REFLECTIONS

READER! let us pause over the perusal of this chapter, and, for the moment, drop the recollection of both Job and his friends, to bring the subject itself a little nearer home, as it concerns the same circumstances here described in the present day in which we dwell.

If we look at human life as it appears in the great mass of men, what a confused state of affairs it seems! In the bulk, no doubt, as to outward things, the ungodly and the despisers of GOD are the most prosperous. They are as Job hath here described them. Hence if we allowed ourselves to reason from outside show, we should frequently pronounce the sinner happy, and the saint miserable. But what an erroneous calculation should we then make! To form a proper estimate even of the real enjoyment of prosperous circumstances, we must look within as well as without. We must follow the great man, or the rich man, into his retirement. We must see him according to what he feels and what he confesses, and not by what the world have concluded concerning his real happiness. And if we were to do this, we should discover many an aching heart in a fine house; and many a miserable man, who to the world looks gay and smiling. So that even in respect to the happiness of this life, the prosperous sinner hath not the best of it. And uniformly is it found, that they who follow the world, as well as they who follow CHRIST, must and do take up a cross; and sometimes a very heavy galling cross to such it is.

But whatever be the enjoyments of the sinner here, what can be the frothy unsatisfying pleasures of the whole carnal world, compared with that glory which shall be revealed? Oh! precious JESUS! in the recollection of thee and of thy presence, how doth everything sink to nothing in the view of the soul.
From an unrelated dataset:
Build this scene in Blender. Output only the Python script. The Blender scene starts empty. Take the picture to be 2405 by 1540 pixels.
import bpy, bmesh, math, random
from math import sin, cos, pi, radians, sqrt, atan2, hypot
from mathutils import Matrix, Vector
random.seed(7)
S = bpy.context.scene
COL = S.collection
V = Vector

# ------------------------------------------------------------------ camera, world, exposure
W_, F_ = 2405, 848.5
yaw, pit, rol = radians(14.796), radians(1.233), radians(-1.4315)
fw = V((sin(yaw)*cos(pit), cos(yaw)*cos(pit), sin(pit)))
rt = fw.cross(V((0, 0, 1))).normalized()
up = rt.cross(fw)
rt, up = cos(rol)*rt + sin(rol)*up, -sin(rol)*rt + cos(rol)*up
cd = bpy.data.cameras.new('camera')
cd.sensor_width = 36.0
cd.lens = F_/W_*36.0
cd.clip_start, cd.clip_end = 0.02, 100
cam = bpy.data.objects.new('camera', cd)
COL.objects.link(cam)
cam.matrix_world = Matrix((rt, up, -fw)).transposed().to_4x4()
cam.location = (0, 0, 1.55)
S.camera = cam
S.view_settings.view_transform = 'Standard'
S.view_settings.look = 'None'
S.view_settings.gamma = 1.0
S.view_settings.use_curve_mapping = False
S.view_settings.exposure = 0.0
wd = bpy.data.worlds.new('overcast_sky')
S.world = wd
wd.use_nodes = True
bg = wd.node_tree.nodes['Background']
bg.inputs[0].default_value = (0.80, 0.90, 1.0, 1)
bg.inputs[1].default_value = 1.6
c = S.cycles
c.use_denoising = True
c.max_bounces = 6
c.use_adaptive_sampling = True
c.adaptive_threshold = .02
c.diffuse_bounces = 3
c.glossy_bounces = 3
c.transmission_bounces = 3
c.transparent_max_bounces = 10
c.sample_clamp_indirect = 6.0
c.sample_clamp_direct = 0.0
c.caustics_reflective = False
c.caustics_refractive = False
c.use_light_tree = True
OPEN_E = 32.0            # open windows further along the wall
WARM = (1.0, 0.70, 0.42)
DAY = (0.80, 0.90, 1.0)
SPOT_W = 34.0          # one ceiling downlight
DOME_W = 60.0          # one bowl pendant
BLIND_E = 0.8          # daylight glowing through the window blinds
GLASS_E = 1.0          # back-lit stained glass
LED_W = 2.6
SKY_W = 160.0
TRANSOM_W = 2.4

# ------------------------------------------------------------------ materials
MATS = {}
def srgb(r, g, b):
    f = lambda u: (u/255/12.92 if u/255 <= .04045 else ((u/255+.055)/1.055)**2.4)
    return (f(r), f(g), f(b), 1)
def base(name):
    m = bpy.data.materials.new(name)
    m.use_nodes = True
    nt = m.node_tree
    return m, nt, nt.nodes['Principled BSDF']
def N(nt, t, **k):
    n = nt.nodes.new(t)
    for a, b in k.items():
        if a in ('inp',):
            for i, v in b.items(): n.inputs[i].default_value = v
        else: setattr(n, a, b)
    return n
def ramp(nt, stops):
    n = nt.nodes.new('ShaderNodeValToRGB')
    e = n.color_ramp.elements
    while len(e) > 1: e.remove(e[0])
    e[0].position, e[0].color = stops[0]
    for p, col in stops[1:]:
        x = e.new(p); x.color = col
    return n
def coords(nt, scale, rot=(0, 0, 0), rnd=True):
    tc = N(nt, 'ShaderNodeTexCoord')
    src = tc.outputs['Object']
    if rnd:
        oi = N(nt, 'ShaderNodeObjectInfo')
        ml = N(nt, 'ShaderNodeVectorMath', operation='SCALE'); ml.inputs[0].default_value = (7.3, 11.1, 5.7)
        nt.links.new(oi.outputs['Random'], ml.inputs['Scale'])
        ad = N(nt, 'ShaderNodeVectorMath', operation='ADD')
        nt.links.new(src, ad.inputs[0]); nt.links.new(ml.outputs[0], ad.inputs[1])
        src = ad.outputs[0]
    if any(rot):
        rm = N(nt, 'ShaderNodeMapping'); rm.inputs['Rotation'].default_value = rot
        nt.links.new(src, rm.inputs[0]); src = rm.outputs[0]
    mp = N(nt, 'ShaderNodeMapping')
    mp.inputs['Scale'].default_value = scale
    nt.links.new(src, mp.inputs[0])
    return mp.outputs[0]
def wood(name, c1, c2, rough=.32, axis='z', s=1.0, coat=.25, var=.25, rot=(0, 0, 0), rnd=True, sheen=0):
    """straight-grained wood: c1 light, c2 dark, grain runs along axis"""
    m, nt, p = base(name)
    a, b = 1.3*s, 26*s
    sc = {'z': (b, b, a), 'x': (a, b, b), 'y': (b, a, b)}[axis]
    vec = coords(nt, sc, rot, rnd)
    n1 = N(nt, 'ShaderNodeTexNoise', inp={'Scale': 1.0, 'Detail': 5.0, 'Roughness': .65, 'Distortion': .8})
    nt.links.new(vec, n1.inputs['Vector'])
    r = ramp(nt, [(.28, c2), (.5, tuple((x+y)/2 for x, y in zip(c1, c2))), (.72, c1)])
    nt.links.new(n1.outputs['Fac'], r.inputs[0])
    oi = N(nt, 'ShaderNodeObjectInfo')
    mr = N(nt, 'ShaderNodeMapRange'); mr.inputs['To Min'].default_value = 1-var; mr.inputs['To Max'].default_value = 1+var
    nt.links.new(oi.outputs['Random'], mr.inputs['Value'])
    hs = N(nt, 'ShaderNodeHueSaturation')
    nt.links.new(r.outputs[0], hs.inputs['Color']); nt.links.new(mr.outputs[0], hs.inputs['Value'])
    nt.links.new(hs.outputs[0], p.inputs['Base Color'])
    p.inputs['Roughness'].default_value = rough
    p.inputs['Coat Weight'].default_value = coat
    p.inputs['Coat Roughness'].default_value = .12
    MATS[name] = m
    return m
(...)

Truly hast thou promised that, in this life, they that love thee shall inherit substance, and that thou wilt fill all their treasures. And solid, satisfying, and substantial, all thy mercies are. But who shall describe, or what heart shall conceive, the nature, the extent, the durableness, the vast joys which thou hast laid up for, and which thou art thyself to impart to, thy redeemed in glory! LORD! let a conviction of them continually warm my soul, and animate my heart; and do thou enable me, oh! thou bountiful LORD! so to pursue thee, in all the paths of grace here below, that I may at length attain to that glory which shall be revealed; to the everlasting enjoyment of the presence of GOD and the LAMB, and those unspeakable felicities which eye hath not seen, nor ear heard, neither hath entered into the heart of man to conceive, but which are at thy right hand forevermore.